安全率=基準強さ/設計上想定される最大応力
製品に作用する最大応力が20MPa、プラスチック材料の基準強さが60MPaであれば、安全率は3となる。考え方自体は単純だが、分母と分子にそれぞれ何を採用するかによって、その値が意味することころは大きく異なる。実際、設計者の間でも何を採用するかについて、コンセンサスがないことが多い。プラスチックはバラツキや経年劣化の程度が大きいため、他の材料と比べて、安全率設定の考え方を明確にすることがより重要となる。
材料力学の教科書などによく出てくるのが、「アンウィンの安全率」である。表1のように、各種材料、荷重の種類により、目安となる安全率が示されている。
表1 アンウィンの安全率
プラスチックの強度設計においても、「安全率3程度が目安」などと示されれば、設計も楽になると思われるが、話はそう単純ではない。
プラスチックの安全率を設定する際には、「ストレス・ストレングスモデル」で考えると分かりやすい(図1)。
縦軸が製品に作用する応力(ストレス)と材料の基準強さ(ストレングス)、横軸が時間を表している。基準強さと最大応力のグラフが交わった時、製品が壊れる可能性があることを意味している。
一般的にプラスチックは、最低限保証される強度上の規格は存在しない。したがって初期値において、その基準強さは上下に大きなバラツキを持っているものとして考えなければならない(図1の①)。

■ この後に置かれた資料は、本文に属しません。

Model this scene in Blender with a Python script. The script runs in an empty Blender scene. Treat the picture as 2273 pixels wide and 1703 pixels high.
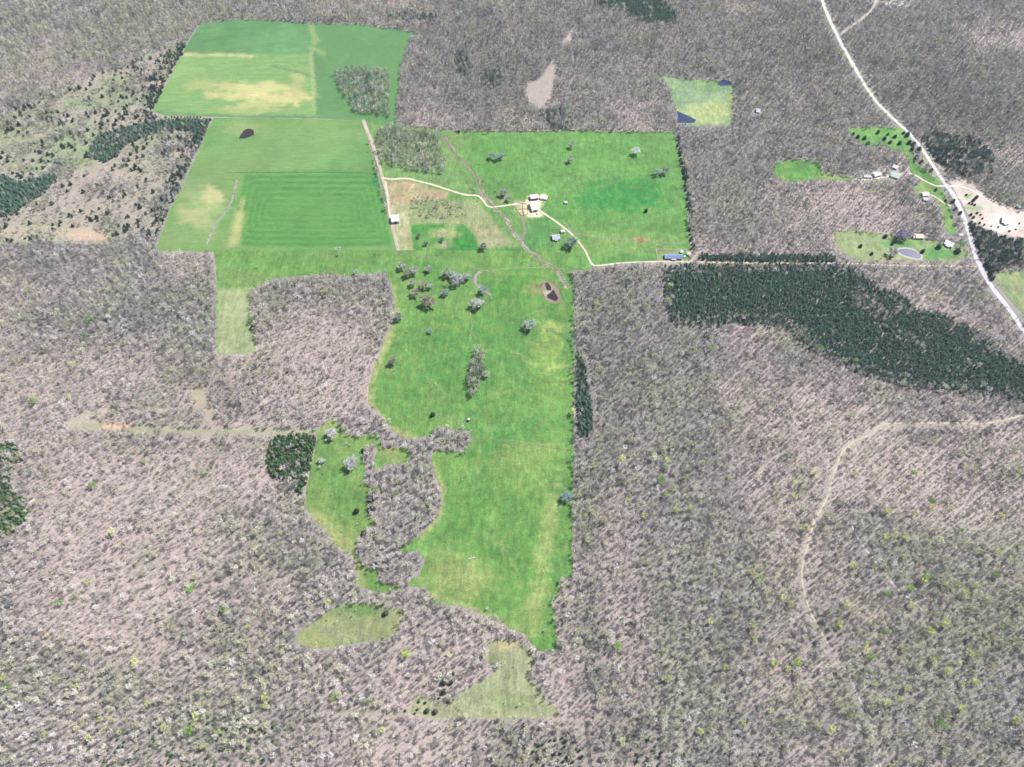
import bpy, bmesh, math, random
import numpy as np
from mathutils import Vector, Matrix
from mathutils.geometry import delaunay_2d_cdt

random.seed(7)
rng = np.random.default_rng(11)
sc = bpy.context.scene
COL = sc.collection

# ------------------------------------------------------------------ camera, sky, sun, exposure
CAM_H = 900.0
PITCH = math.radians(58.6)          # below the horizon
FPX = 1515.0                        # focal length in pixels of the 2273 px wide photograph
PW, PH = 2273.0, 1703.0
cd = bpy.data.cameras.new('drone_camera')
cd.sensor_width = 36.0
cd.lens = 36.0 * FPX / PW
cd.clip_start = 5.0
cd.clip_end = 30000.0
cam = bpy.data.objects.new('drone_camera', cd)
cam.location = (0, 0, CAM_H)
cam.rotation_euler = (math.radians(90) - PITCH, 0, 0)
COL.objects.link(cam)
sc.camera = cam

SUN_EL = math.radians(50)
SH = Vector((-0.80, -0.60))          # ground direction shadows fall
world = bpy.data.worlds.new('World'); sc.world = world
world.use_nodes = True
wn = world.node_tree
bg = wn.nodes['Background']
sky = wn.nodes.new('ShaderNodeTexSky')
sky.sky_type = 'NISHITA'; sky.sun_disc = False
sky.sun_elevation = SUN_EL
sky.sun_rotation = math.atan2(-SH.x, -SH.y)
sky.air_density = 1.0; sky.dust_density = 1.0; sky.ozone_density = 1.2
wn.links.new(sky.outputs[0], bg.inputs[0])
bg.inputs[1].default_value = 0.055
sl = bpy.data.lights.new('sun', 'SUN')
sl.energy = 5.0; sl.angle = math.radians(0.53); sl.color = (1.0, 0.965, 0.93)
sun = bpy.data.objects.new('sun', sl)
ldir = Vector((SH.x * math.cos(SUN_EL), SH.y * math.cos(SUN_EL), -math.sin(SUN_EL)))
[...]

プラスチックの特性として、経年劣化の程度が大きいことが挙げられる。時間の経過とともに基準強さは徐々に低下していく。その低下スピードは使用環境条件により異なるため、基準強さのバラツキは経年で大きくなっていく(図1の②)。
製品に発生する応力にも当然バラツキがある(図1の③)。使用環境条件や強度計算の精度などによって、大きく変化するからである。
安全率を設定する際は、このグラフにおける基準強さのどの部分と、最大応力のどの部分を安全率の分母と分子に入れるかを明確にする必要がある。図2における「A/1」と「B”/2」で同じ安全率にするのがおかしな話であることは容易に理解できるだろう。

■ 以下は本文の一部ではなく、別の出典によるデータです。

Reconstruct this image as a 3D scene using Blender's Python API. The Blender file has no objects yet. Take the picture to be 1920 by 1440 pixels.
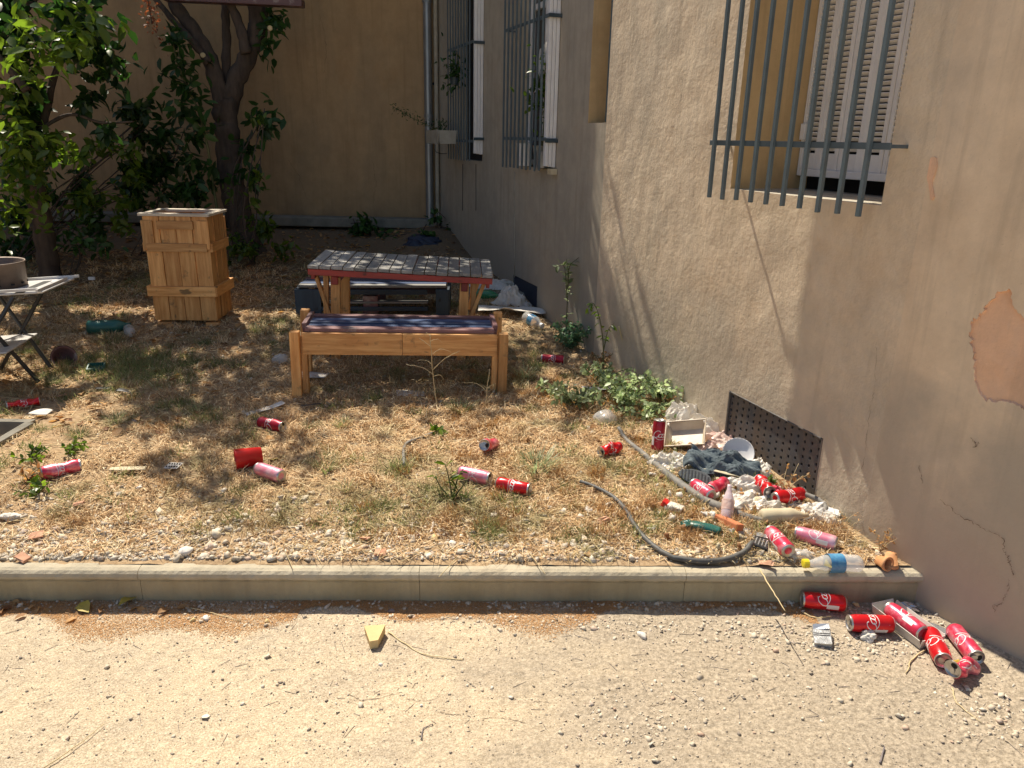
import bpy, math, random
import numpy as np
from mathutils import Vector, Matrix
R = math.radians
rng = np.random.default_rng(7); random.seed(7)
sc = bpy.context.scene; col = sc.collection

# ------------------------------------------------------------------ camera
PITCH, ROLL, F = R(18.2), R(1.2), 1400.0
CAM = np.array([0, 0, 1.53])
FW = np.array([0, math.cos(PITCH), -math.sin(PITCH)]); RT0 = np.array([1.0, 0, 0]); UP0 = np.cross(RT0, FW)
RT = RT0*math.cos(ROLL)+UP0*math.sin(ROLL); UP = UP0*math.cos(ROLL)-RT0*math.sin(ROLL)
cd = bpy.data.cameras.new('camera'); cam = bpy.data.objects.new('camera', cd); col.objects.link(cam)
cd.sensor_width = 36; cd.lens = F/1920*36; cd.clip_end = 500; cd.clip_start = .05
M = Matrix((RT, UP, -FW)).transposed().to_4x4(); M.translation = Vector(CAM); cam.matrix_world = M
sc.camera = cam
# ------------------------------------------------------------------ light
SAZ, SEL = R(-29.6), R(55.8)
SUN = np.array([math.sin(SAZ)*math.cos(SEL), math.cos(SAZ)*math.cos(SEL), math.sin(SEL)])
w = bpy.data.worlds.new('World'); sc.world = w; w.use_nodes = True
nt = w.node_tree; bg = nt.nodes['Background']; sk = nt.nodes.new('ShaderNodeTexSky')
sk.sky_type = 'NISHITA'; sk.sun_disc = False; sk.sun_elevation = SEL; sk.sun_rotation = SAZ
nt.links.new(sk.outputs[0], bg.inputs[0]); bg.inputs[1].default_value = .10
sl = bpy.data.lights.new('sun', 'SUN'); sl.energy = 5.0; sl.angle = R(.53); sl.color = (1, .91, .76)
so = bpy.data.objects.new('sun', sl); col.objects.link(so)
so.rotation_euler = Vector(SUN).to_track_quat('Z', 'Y').to_euler(); so.location = (0, 0, 12)
sc.view_settings.view_transform = 'Standard'; sc.view_settings.look = 'None'
sc.view_settings.exposure = 0.62; sc.view_settings.gamma = 1; sc.view_settings.use_curve_mapping = False
sc.render.engine = 'CYCLES'
sc.cycles.max_bounces = 6; sc.cycles.transparent_max_bounces = 8

# ------------------------------------------------------------------ terrain heights and surveying helpers
PR = [(2.2, .122), (2.6, .15), (3, .17), (4.7, .2), (5.6, .29), (7.2, .43), (8.35, .57), (12, .6)]
PY = [a for a, _ in PR]; PZ = [b for _, b in PR]
def sines(seed, n, f0, f1):
    r = np.random.default_rng(seed); a = r.uniform(0, 6.28, n); f = np.exp(r.uniform(np.log(f0), np.log(f1), n))
    return r.uniform(0, 6.28, n), f*np.cos(a), f*np.sin(a), (f0/f)**.8
def wob(x, y, S):
    x = np.asarray(x, float); y = np.asarray(y, float); o = np.zeros(np.broadcast(x, y).shape)
    for p, fx, fy, a in zip(*S): o = o+a*np.sin(p+fx*x+fy*y)
    return o/math.sqrt(len(S[0]))
S1 = sines(1, 24, 3, 22); S2 = sines(2, 40, 20, 130); S3 = sines(3, 20, 1.5, 9)
PIT = (-3.3, -2.3, 2.98, 3.36)
def ks(x, y): return .032*(np.asarray(x, float)+1.7)*np.clip((3.2-np.asarray(y, float))/.9, 0, 1)
def gz(x, y):
    x = np.asarray(x, float); y = np.asarray(y, float)
    h = np.interp(y, PY, PZ)+.012*wob(x, y, S1)*np.clip((y-2.25)/.5, 0, 1)+.005*wob(x, y, S2)
    heap = np.exp(-((x-(-.85))**2+(y-7.8)**2)/.25)*.1+np.exp(-((x-.05)**2+(y-6.1)**2)/.12)*.03
    h = h+heap
    inp = (x > PIT[0])*(x < PIT[1])*(y > PIT[2])*(y < PIT[3])
    return h-inp*.13
def pz(x, y):
    return .004*wob(x, y, S3)+.0018*wob(x, y, S2)
def ray(x, y): return FW+RT*(x-960)/F-UP*(y-720)/F
def onz(x, y, h): r = ray(x, y); return CAM+r*((h-CAM[2])/r[2])
def G(x, y, dz=0):                     # pixel of the survey photo -> point on the garden soil
    h = .2
    for _ in range(40):
        p = onz(x, y, h); h = .5*h+.5*(float(np.interp(p[1], PY, PZ))+dz)
    return onz(x, y, h)
def Lp(x, y, dz=0): return onz(x, y, dz)   # on the lower path
def HY(x, y, Y): r = ray(x, y); return CAM+r*(Y/r[1])
KW, C0 = .37, 2.25
WD = np.array([-KW, 1, 0])/math.hypot(KW, 1); WN = np.array([-1, -KW, 0])/math.hypot(KW, 1)
WB = np.array([C0-KW*2.5, 2.5, 0])
Y2 = R(-30.5); D2 = np.array([-math.sin(Y2), -math.cos(Y2), 0]); N2 = np.array([-math.cos(Y2), math.sin(Y2), 0])
def wp(s, o, h): return WB+WD*s+WN*o+np.array([0, 0, h])       # point by the long wall
def wp2(s, o, h):                      # the wall turns away gradually over its first 20 cm
    t = min(max(s, 0), .2)/.2; y = R(-20.3)+(Y2-R(-20.3))*t; ym = R(-20.3)+(Y2-R(-20.3))*t/2; sa = min(max(s, 0), .2)
    p = WB+np.array([-math.sin(ym), -math.cos(ym), 0])*sa+D2*max(0, s-.2); n = np.array([-math.cos(y), math.sin(y), 0]); return p+n*o+np.array([0, 0, h])
def onwall2(x, y):
    Q = wp2(.2, 0, 0); r = ray(x, y); t = ((Q-CAM)@N2)/(r@N2); p = CAM+r*t; return (p-Q)@D2+.2, p[2]
def onwall1(x, y, off=0):
    r = ray(x, y); t = ((WB+WN*off-CAM)@WN)/(r@WN); p = CAM+r*t; return (p-WB)@WD, p[2]

# ------------------------------------------------------------------ materials
def nd(nt, t, **k):
    n = nt.nodes.new(t)
    for a, b in k.items(): setattr(n, a, b)
    return n
def coords(nt, stretch=(1, 1, 1), objrand=False, space='Object'):
    tc = nd(nt, 'ShaderNodeTexCoord'); mp = nd(nt, 'ShaderNodeMapping'); mp.inputs['Scale'].default_value = stretch
    nt.links.new(tc.outputs[space], mp.inputs[0]); out = mp.outputs[0]
    if objrand:
        oi = nd(nt, 'ShaderNodeObjectInfo'); ml = nd(nt, 'ShaderNodeMath', operation='MULTIPLY'); ml.inputs[1].default_value = 37
        nt.links.new(oi.outputs['Random'], ml.inputs[0]); ad = nd(nt, 'ShaderNodeVectorMath', operation='ADD')
        nt.links.new(out, ad.inputs[0]); nt.links.new(ml.outputs[0], ad.inputs[1]); out = ad.outputs[0]
    return out
def noise(nt, vec, scale, detail=4, rough=.6):
    n = nd(nt, 'ShaderNodeTexNoise'); n.inputs['Scale'].default_value = scale; n.inputs['Detail'].default_value = detail
    n.inputs['Roughness'].default_value = rough
    if vec: nt.links.new(vec, n.inputs['Vector'])
    return n.outputs['Fac']
def ramp(nt, fac, stops):
    r = nd(nt, 'ShaderNodeValToRGB'); e = r.color_ramp.elements
    while len(e) < len(stops): e.new(.5)
    for el, (p, c) in zip(e, stops): el.position = p; el.color = (*c, 1) if len(c) == 3 else c
    nt.links.new(fac, r.inputs[0]); return r.outputs[0]
def mix(nt, fac, a, b, mode='MIX'):
    m = nd(nt, 'ShaderNodeMix', data_type='RGBA', blend_type=mode)
    if isinstance(fac, (int, float)): m.inputs[0].default_value = fac
    else: nt.links.new(fac, m.inputs[0])
    for i, v in ((6, a), (7, b)):
        if isinstance(v, tuple): m.inputs[i].default_value = (*v, 1)
        else: nt.links.new(v, m.inputs[i])
    return m.outputs[2]
def newmat(name):
    m = bpy.data.materials.new(name); m.use_nodes = True; n = m.node_tree
    return m, n, n.nodes['Principled BSDF']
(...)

食品用パッケージなど、数か月程度で廃棄されるものもあれば、給水管のように50年近く使用されるものもある。使用期間が短いものであれば、初期値だけを考えても、大きなトラブルにはならないかもしれない。しかし、長期間使用する製品では、経年劣化を考慮して安全率を設定するこが不可欠である。「プラスチック製品の安全率は3程度が目安」のような形で安全率を設定できないことは明白である。

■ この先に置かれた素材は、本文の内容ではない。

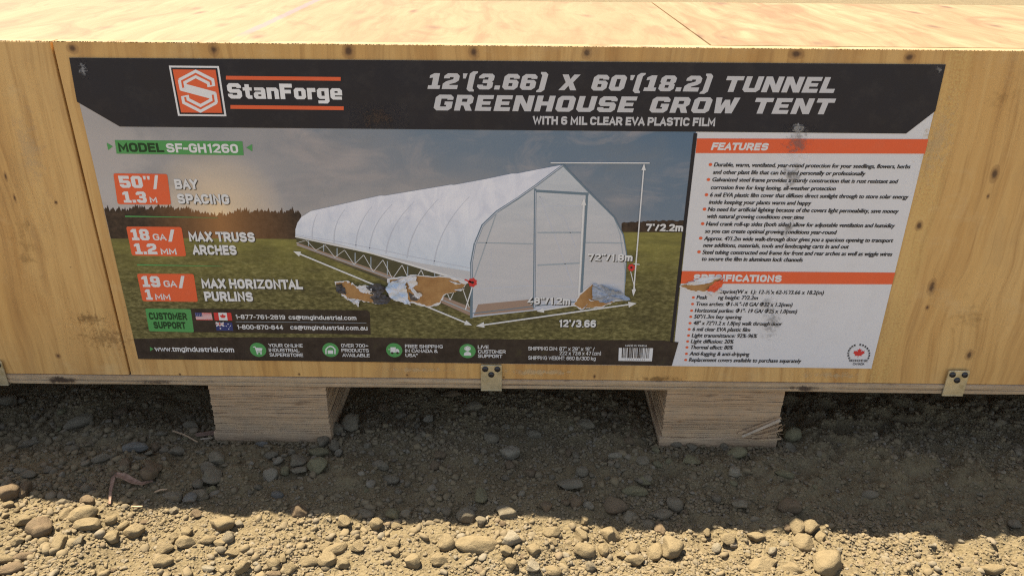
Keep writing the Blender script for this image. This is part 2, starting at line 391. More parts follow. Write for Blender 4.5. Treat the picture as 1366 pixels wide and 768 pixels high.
def sky_mat():
    m = N('printed_sky'); v = m.co(); x, y, z_ = m.xyz()
    g = m.math('MULTIPLY_ADD', x, 1.15, m.math('MULTIPLY_ADD', z_, 3.0, -.38))
    g = m.math('MULTIPLY_ADD', m.noise(m.map((1, 1, 2.2)), 6, 5, .55), .55, m.math('SUBTRACT', g, .25))
    c = m.ramp(g, [(.0, (.50, .465, .445)), (.28, (.43, .40, .385)), (.5, (.30, .30, .315)), (.72, (.175, .225, .285)), (1., (.115, .18, .26))])
    cl = m.noise(m.map((1, 1, 2.0)), 13, 8, .6, .8)
    c = m.mix(m.ramp(cl, [(.48, 0.), (.72, .55)]), c, (.50, .43, .40))
    c = m.mix(m.ramp(m.noise(m.map((1, 1, 1.8), (4, 0, 2)), 10, 6, .6, .5), [(.52, 0.), (.72, .5)]), c, (.20, .215, .235))
    # the low sun in the picture
    sx_, sz_ = face(292, 284)
    d = m.math('POWER', m.math('SUBTRACT', x, sx_), 2); d = m.math('SQRT', m.math('MULTIPLY_ADD', m.math('SUBTRACT', z_, sz_), m.math('SUBTRACT', z_, sz_), d))
    c = m.mix(m.ramp(m.math('MULTIPLY', d, 10), [(.0, 1.), (.16, .6), (.75, 0.)]), c, (.92, .68, .40))
    m.bump(m.noise(v, 26, 3, .5, 1.2), .12, .002)
    return m.fin(c, .42, .22)
def tree_mat():
    m = N('printed_trees'); v = m.co(); x, y, z_ = m.xyz()
    c = m.ramp(m.noise(v, 170, 5, .7), [(.3, (.030, .022, .018)), (.6, (.075, .05, .035)), (.8, (.12, .08, .05))])
    sx_, sz_ = face(292, 284); d = m.math('ABSOLUTE', m.math('SUBTRACT', x, sx_))
    c = m.mix(m.ramp(m.math('MULTIPLY', d, 12), [(.0, .8), (.4, .35), (1., 0.)]), c, (.42, .20, .075))
    return m.fin(c, .44, .2)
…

実際に安全率を設定する際には、以下のように細かく検討する必要がある。
表2 安全率設定時の検討項目
何を基準強さにするか | <静荷重の基準強さの例> 破壊応力/降伏応力/○○%ひずみ応力 など※材料によって応力-ひずみ曲線の特性は異なる。明確な降伏を示さない材料も多い。 |
基準強さのバラツキ | <バラツキの主な要因> 材料・・・原料、配合剤、再生材使用の有無 使用環境条件・・・温度、水分、薬品、油分 成形条件・・・ウェルド、分子配向、繊維配向、加水分解※配合レシピがブラックボックスであることも多い。 |
基準強さの経年劣化 | <経年劣化の主な要因> 熱、紫外線、水分、オゾン、放射線、微生物 |
最大応力のバラツキ | <バラツキの主な要因> 製品の使われ方の想定ミス、成形・組立時の残留応力、強度計算の精度 |
バラツキや経年劣化を考慮するというのは、口で言うだけであれば簡単だ。しかし、実際に精度よく把握しようと思うと、かなりの手間と経験が必要である。安全率をどのように設定するかは、企業の重要なノウハウなのだ。
プラスチックは低コスト化と軽量化を目的に採用されることがほとんどである。安全率をどの程度に設定するかは、それらの目的を達成できるかどうかに大きく関わっている。プラスチックの特性を見極めて、適切な安全率を設定できるようにノウハウを積み上げていってほしい。